**Short exercise**: All of the material below is to be retyped exactly.

**Data section**:

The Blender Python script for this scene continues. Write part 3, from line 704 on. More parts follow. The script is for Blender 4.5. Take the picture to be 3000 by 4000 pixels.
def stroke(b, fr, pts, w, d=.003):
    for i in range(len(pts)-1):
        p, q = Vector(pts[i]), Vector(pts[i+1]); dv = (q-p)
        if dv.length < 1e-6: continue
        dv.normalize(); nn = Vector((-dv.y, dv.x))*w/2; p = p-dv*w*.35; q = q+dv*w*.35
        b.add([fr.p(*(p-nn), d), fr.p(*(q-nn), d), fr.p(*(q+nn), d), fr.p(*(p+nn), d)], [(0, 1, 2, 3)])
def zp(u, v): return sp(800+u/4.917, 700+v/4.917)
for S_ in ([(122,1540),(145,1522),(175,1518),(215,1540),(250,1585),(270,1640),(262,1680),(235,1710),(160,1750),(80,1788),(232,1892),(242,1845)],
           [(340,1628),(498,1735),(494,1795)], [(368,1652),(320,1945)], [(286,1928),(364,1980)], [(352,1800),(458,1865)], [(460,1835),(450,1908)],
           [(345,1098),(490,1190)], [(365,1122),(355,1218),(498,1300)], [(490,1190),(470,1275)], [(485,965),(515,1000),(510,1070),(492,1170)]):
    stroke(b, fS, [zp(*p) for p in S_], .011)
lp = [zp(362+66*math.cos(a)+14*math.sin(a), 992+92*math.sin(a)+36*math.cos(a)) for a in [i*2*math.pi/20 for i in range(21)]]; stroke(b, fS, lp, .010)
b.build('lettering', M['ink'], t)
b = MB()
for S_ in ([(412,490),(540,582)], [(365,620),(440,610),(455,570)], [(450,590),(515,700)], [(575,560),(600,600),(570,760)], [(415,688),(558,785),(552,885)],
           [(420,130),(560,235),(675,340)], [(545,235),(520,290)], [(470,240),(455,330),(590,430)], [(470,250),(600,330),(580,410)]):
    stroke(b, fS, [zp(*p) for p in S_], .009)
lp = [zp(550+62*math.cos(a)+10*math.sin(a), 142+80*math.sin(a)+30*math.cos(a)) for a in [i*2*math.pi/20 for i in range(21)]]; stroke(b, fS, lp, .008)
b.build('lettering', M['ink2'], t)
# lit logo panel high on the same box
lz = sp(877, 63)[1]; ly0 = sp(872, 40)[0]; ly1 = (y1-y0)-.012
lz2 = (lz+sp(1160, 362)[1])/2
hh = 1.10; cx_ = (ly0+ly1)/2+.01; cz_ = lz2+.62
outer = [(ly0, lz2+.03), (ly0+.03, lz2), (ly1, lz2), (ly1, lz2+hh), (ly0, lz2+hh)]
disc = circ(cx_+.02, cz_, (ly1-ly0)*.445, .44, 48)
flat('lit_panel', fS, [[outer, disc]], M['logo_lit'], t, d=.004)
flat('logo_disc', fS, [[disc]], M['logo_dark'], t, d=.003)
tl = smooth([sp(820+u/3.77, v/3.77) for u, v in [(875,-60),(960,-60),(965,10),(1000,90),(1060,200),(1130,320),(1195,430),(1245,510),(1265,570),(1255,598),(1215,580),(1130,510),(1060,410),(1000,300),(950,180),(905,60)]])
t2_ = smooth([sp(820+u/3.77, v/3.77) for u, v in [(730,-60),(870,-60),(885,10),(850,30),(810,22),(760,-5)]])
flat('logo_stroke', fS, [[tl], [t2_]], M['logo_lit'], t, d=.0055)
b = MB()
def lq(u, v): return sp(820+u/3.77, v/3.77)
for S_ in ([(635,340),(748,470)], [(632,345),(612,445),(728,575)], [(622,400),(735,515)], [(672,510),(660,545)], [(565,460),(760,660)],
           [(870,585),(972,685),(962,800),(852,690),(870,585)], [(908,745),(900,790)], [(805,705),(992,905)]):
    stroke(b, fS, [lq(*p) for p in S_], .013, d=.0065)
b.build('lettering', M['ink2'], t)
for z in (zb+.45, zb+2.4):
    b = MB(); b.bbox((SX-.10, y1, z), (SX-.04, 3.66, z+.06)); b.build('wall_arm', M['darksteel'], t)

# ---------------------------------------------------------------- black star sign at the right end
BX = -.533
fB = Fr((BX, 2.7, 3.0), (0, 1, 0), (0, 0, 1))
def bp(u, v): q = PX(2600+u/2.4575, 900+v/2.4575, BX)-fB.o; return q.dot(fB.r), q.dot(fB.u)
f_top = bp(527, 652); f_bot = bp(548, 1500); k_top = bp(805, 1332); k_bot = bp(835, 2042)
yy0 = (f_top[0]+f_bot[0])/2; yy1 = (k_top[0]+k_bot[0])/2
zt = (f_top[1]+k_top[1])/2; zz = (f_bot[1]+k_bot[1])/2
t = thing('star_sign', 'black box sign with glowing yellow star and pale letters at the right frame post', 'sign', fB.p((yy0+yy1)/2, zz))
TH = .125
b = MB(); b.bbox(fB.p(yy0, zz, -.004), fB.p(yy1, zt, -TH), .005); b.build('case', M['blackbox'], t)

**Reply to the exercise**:
The Blender Python script for this scene continues. Write part 3, from line 704 on. More parts follow. The script is for Blender 4.5. Take the picture to be 3000 by 4000 pixels.
def stroke(b, fr, pts, w, d=.003):
    for i in range(len(pts)-1):
        p, q = Vector(pts[i]), Vector(pts[i+1]); dv = (q-p)
        if dv.length < 1e-6: continue
        dv.normalize(); nn = Vector((-dv.y, dv.x))*w/2; p = p-dv*w*.35; q = q+dv*w*.35
        b.add([fr.p(*(p-nn), d), fr.p(*(q-nn), d), fr.p(*(q+nn), d), fr.p(*(p+nn), d)], [(0, 1, 2, 3)])
def zp(u, v): return sp(800+u/4.917, 700+v/4.917)
for S_ in ([(122,1540),(145,1522),(175,1518),(215,1540),(250,1585),(270,1640),(262,1680),(235,1710),(160,1750),(80,1788),(232,1892),(242,1845)],
           [(340,1628),(498,1735),(494,1795)], [(368,1652),(320,1945)], [(286,1928),(364,1980)], [(352,1800),(458,1865)], [(460,1835),(450,1908)],
           [(345,1098),(490,1190)], [(365,1122),(355,1218),(498,1300)], [(490,1190),(470,1275)], [(485,965),(515,1000),(510,1070),(492,1170)]):
    stroke(b, fS, [zp(*p) for p in S_], .011)
lp = [zp(362+66*math.cos(a)+14*math.sin(a), 992+92*math.sin(a)+36*math.cos(a)) for a in [i*2*math.pi/20 for i in range(21)]]; stroke(b, fS, lp, .010)
b.build('lettering', M['ink'], t)
b = MB()
for S_ in ([(412,490),(540,582)], [(365,620),(440,610),(455,570)], [(450,590),(515,700)], [(575,560),(600,600),(570,760)], [(415,688),(558,785),(552,885)],
           [(420,130),(560,235),(675,340)], [(545,235),(520,290)], [(470,240),(455,330),(590,430)], [(470,250),(600,330),(580,410)]):
    stroke(b, fS, [zp(*p) for p in S_], .009)
lp = [zp(550+62*math.cos(a)+10*math.sin(a), 142+80*math.sin(a)+30*math.cos(a)) for a in [i*2*math.pi/20 for i in range(21)]]; stroke(b, fS, lp, .008)
b.build('lettering', M['ink2'], t)
# lit logo panel high on the same box
lz = sp(877, 63)[1]; ly0 = sp(872, 40)[0]; ly1 = (y1-y0)-.012
lz2 = (lz+sp(1160, 362)[1])/2
hh = 1.10; cx_ = (ly0+ly1)/2+.01; cz_ = lz2+.62
outer = [(ly0, lz2+.03), (ly0+.03, lz2), (ly1, lz2), (ly1, lz2+hh), (ly0, lz2+hh)]
disc = circ(cx_+.02, cz_, (ly1-ly0)*.445, .44, 48)
flat('lit_panel', fS, [[outer, disc]], M['logo_lit'], t, d=.004)
flat('logo_disc', fS, [[disc]], M['logo_dark'], t, d=.003)
tl = smooth([sp(820+u/3.77, v/3.77) for u, v in [(875,-60),(960,-60),(965,10),(1000,90),(1060,200),(1130,320),(1195,430),(1245,510),(1265,570),(1255,598),(1215,580),(1130,510),(1060,410),(1000,300),(950,180),(905,60)]])
t2_ = smooth([sp(820+u/3.77, v/3.77) for u, v in [(730,-60),(870,-60),(885,10),(850,30),(810,22),(760,-5)]])
flat('logo_stroke', fS, [[tl], [t2_]], M['logo_lit'], t, d=.0055)
b = MB()
def lq(u, v): return sp(820+u/3.77, v/3.77)
for S_ in ([(635,340),(748,470)], [(632,345),(612,445),(728,575)], [(622,400),(735,515)], [(672,510),(660,545)], [(565,460),(760,660)],
           [(870,585),(972,685),(962,800),(852,690),(870,585)], [(908,745),(900,790)], [(805,705),(992,905)]):
    stroke(b, fS, [lq(*p) for p in S_], .013, d=.0065)
b.build('lettering', M['ink2'], t)
for z in (zb+.45, zb+2.4):
    b = MB(); b.bbox((SX-.10, y1, z), (SX-.04, 3.66, z+.06)); b.build('wall_arm', M['darksteel'], t)

# ---------------------------------------------------------------- black star sign at the right end
BX = -.533
fB = Fr((BX, 2.7, 3.0), (0, 1, 0), (0, 0, 1))
def bp(u, v): q = PX(2600+u/2.4575, 900+v/2.4575, BX)-fB.o; return q.dot(fB.r), q.dot(fB.u)
f_top = bp(527, 652); f_bot = bp(548, 1500); k_top = bp(805, 1332); k_bot = bp(835, 2042)
yy0 = (f_top[0]+f_bot[0])/2; yy1 = (k_top[0]+k_bot[0])/2
zt = (f_top[1]+k_top[1])/2; zz = (f_bot[1]+k_bot[1])/2
t = thing('star_sign', 'black box sign with glowing yellow star and pale letters at the right frame post', 'sign', fB.p((yy0+yy1)/2, zz))
TH = .125
b = MB(); b.bbox(fB.p(yy0, zz, -.004), fB.p(yy1, zt, -TH), .005); b.build('case', M['blackbox'], t)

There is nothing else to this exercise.